Une avancée importante, sur cette voie, a été notée, début janvier, lorsque le chef de l’Etat a appelé le patron de l’APP et réitéré sa proposition. L’étape suivante devrait être une réunion des présidents du collectif de l’opposition, pour décrypter et  apprécier les nouvelles conditions suscitées par le nouveau message de Mohamed Ould Abdel Aziz.

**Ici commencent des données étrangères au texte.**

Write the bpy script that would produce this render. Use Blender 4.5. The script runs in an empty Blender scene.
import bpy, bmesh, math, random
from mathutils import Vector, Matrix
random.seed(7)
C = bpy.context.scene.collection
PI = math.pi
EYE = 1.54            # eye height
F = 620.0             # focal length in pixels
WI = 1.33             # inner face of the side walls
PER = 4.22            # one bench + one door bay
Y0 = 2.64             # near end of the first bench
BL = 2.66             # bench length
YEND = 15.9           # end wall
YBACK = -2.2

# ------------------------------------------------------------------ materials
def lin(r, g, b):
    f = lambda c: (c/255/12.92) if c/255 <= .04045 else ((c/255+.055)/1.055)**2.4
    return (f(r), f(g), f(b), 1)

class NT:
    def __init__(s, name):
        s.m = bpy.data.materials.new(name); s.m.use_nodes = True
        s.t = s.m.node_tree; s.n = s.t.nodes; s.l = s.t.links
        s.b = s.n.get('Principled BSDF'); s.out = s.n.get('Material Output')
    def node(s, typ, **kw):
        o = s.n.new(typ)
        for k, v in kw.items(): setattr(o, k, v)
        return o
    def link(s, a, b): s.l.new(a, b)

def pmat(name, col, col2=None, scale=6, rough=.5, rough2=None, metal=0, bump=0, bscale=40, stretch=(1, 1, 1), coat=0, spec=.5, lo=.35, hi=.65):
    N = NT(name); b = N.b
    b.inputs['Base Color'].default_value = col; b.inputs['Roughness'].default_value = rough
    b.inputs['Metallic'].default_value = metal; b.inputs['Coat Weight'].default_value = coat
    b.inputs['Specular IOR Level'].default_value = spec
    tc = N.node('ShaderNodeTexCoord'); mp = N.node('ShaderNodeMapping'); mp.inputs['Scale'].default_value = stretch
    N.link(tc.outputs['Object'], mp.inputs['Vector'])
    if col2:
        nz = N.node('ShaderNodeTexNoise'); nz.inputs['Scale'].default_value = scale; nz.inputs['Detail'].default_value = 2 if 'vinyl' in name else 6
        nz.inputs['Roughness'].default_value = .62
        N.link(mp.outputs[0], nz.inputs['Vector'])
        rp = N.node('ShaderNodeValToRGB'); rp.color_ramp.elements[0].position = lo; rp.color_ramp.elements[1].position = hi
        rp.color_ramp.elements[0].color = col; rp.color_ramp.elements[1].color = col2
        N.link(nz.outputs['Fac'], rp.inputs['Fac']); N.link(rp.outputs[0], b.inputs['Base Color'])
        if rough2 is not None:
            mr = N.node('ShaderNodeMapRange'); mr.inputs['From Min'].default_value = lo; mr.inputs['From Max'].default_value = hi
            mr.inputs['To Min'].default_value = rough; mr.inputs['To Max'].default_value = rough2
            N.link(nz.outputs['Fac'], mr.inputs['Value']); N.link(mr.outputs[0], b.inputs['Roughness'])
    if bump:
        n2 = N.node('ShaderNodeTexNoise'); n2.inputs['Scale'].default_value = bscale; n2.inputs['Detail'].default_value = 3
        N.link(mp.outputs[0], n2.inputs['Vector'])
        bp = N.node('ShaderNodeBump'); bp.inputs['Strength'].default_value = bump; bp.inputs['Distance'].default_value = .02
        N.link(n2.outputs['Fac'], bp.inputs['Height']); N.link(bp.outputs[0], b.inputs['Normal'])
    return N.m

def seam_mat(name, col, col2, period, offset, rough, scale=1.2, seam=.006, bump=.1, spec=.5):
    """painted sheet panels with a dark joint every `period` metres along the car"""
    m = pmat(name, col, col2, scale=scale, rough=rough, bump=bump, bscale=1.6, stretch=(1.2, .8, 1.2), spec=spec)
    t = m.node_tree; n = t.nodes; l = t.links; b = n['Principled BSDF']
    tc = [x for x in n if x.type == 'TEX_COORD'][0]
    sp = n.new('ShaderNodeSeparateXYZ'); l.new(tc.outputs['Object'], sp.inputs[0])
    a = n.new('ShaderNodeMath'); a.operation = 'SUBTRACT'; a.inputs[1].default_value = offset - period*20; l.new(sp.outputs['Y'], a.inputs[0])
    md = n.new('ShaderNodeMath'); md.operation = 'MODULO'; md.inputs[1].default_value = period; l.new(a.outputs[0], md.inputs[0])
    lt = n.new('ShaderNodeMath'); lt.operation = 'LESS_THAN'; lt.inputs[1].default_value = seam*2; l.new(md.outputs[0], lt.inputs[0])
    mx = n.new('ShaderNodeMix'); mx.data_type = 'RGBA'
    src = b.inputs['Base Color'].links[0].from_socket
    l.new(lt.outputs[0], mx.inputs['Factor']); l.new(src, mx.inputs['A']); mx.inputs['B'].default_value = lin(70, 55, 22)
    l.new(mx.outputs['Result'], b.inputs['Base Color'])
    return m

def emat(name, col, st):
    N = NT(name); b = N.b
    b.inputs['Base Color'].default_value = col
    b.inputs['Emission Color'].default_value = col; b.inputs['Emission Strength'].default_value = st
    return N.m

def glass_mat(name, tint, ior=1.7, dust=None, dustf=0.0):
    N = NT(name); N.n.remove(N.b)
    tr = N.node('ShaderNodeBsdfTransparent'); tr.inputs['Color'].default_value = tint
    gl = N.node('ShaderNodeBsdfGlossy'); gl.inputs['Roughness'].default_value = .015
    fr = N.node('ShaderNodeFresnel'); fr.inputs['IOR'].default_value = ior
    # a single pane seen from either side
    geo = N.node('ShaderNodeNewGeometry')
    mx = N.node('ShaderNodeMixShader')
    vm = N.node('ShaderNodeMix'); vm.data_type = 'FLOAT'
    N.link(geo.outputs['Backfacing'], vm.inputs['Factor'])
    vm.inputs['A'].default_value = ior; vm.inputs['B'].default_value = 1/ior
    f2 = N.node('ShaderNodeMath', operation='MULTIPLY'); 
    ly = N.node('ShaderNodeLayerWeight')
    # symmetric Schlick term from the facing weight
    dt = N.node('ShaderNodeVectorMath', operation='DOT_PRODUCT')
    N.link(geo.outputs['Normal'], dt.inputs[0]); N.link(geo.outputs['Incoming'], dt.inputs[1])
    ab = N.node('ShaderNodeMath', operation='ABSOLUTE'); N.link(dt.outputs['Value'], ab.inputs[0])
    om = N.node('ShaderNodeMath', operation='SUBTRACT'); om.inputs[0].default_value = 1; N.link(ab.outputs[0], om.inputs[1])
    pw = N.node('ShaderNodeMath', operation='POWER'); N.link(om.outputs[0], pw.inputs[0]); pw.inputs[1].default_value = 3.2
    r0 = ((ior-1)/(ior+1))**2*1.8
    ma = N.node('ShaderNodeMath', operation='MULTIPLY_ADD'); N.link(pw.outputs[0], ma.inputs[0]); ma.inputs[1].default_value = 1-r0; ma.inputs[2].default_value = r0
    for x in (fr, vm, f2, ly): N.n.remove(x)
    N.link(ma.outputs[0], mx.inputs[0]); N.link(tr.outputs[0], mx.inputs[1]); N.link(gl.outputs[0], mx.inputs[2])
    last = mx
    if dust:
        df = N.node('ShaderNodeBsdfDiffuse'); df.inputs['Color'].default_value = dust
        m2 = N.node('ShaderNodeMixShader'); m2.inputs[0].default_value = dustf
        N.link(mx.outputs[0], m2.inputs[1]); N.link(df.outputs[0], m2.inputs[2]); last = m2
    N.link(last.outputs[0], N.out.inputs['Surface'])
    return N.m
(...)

Ce qui devrait, en principe, permettre à l’opposition d’aborder le dialogue en rang serré.
Un exercice dont la toile de fond devrait, logiquement, se tisser autour de la transparence et la régularité  des élections législatives et municipales de novembre 2011, ainsi que sur quelques autres sujets d’intérêt national, comme le pouvoir d’achat des plus pauvres.
C’est dire qu’au-delà de la polémique habituelle, basée sur les thèses de  la bonne gouvernance du pouvoir actuel, défendue par la CPM, et la pire forme de gabegie, dénoncée par l’opposition, il y a possibilité de trouver un terrain d’entente, sur certains sujets: bonne préparation des échéances électorales, approfondissement de la démocratie par la consolidation des institutions. Serait-ce suffisant pour remettre, à sa place, un homme ayant l’illusion de contrôler tout, dans une république sans débat, et lui épargner, ainsi, le triste jour où il aurait à se rendre compte, trop tardivement, de son erreur d’appréciation?